** START Collected data **

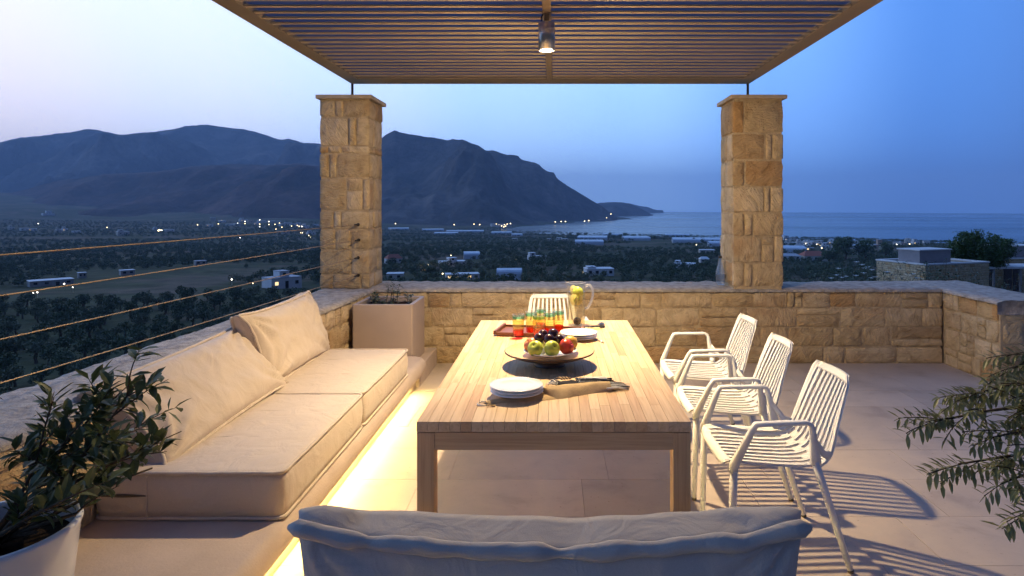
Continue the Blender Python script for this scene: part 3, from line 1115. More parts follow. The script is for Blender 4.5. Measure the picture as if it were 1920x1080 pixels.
def band(mb, s0, s1, t0, t1, ns_, nt_, th=.009):
    top, bot = [], []
    for i in range(ns_ + 1):
        for j in range(nt_ + 1):
            s = s0 + (s1 - s0) * i / ns_
            tt = t0 + (t1 - t0) * j / nt_
            p = shell(s, tt)
            d = (prof(min(s + .01, 1)) - prof(max(s - .01, 0))).normalized()
            n = Vector((d.z, 0, -d.x))
            if n.z < 0 and s < .4: n = -n
            if n.x < 0 and s > .6: n = -n
            top.append(p + n * th / 2)
            bot.append(p - n * th / 2)
    o = len(mb.v)
    mb.v += [tuple(p) for p in top + bot]
    nn = len(top)
    w = nt_ + 1
    for i in range(ns_):
        for j in range(nt_):
            a = o + i * w + j
            mb.f.append((a, a + 1, a + w + 1, a + w))
            mb.f.append((a + nn, a + nn + w, a + nn + w + 1, a + nn + 1))
    for i in range(ns_):
        for j in (0, nt_):
            a = o + i * w + j
            mb.f.append((a, a + w, a + w + nn, a + nn))
    for j in range(nt_):
        for i in (0, ns_):
            a = o + i * w + j
            mb.f.append((a, a + nn, a + nn + 1, a + 1))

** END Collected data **

_Exercise goal_. Reproduce every line exactly and omit all pictures.

_Full answer_.
Continue the Blender Python script for this scene: part 3, from line 1115. More parts follow. The script is for Blender 4.5. Measure the picture as if it were 1920x1080 pixels.
def band(mb, s0, s1, t0, t1, ns_, nt_, th=.009):
    top, bot = [], []
    for i in range(ns_ + 1):
        for j in range(nt_ + 1):
            s = s0 + (s1 - s0) * i / ns_
            tt = t0 + (t1 - t0) * j / nt_
            p = shell(s, tt)
            d = (prof(min(s + .01, 1)) - prof(max(s - .01, 0))).normalized()
            n = Vector((d.z, 0, -d.x))
            if n.z < 0 and s < .4: n = -n
            if n.x < 0 and s > .6: n = -n
            top.append(p + n * th / 2)
            bot.append(p - n * th / 2)
    o = len(mb.v)
    mb.v += [tuple(p) for p in top + bot]
    nn = len(top)
    w = nt_ + 1
    for i in range(ns_):
        for j in range(nt_):
            a = o + i * w + j
            mb.f.append((a, a + 1, a + w + 1, a + w))
            mb.f.append((a + nn, a + nn + w, a + nn + w + 1, a + nn + 1))
    for i in range(ns_):
        for j in (0, nt_):
            a = o + i * w + j
            mb.f.append((a, a + w, a + w + nn, a + nn))
    for j in range(nt_):
        for i in (0, ns_):
            a = o + i * w + j
            mb.f.append((a, a + nn, a + nn + 1, a + 1))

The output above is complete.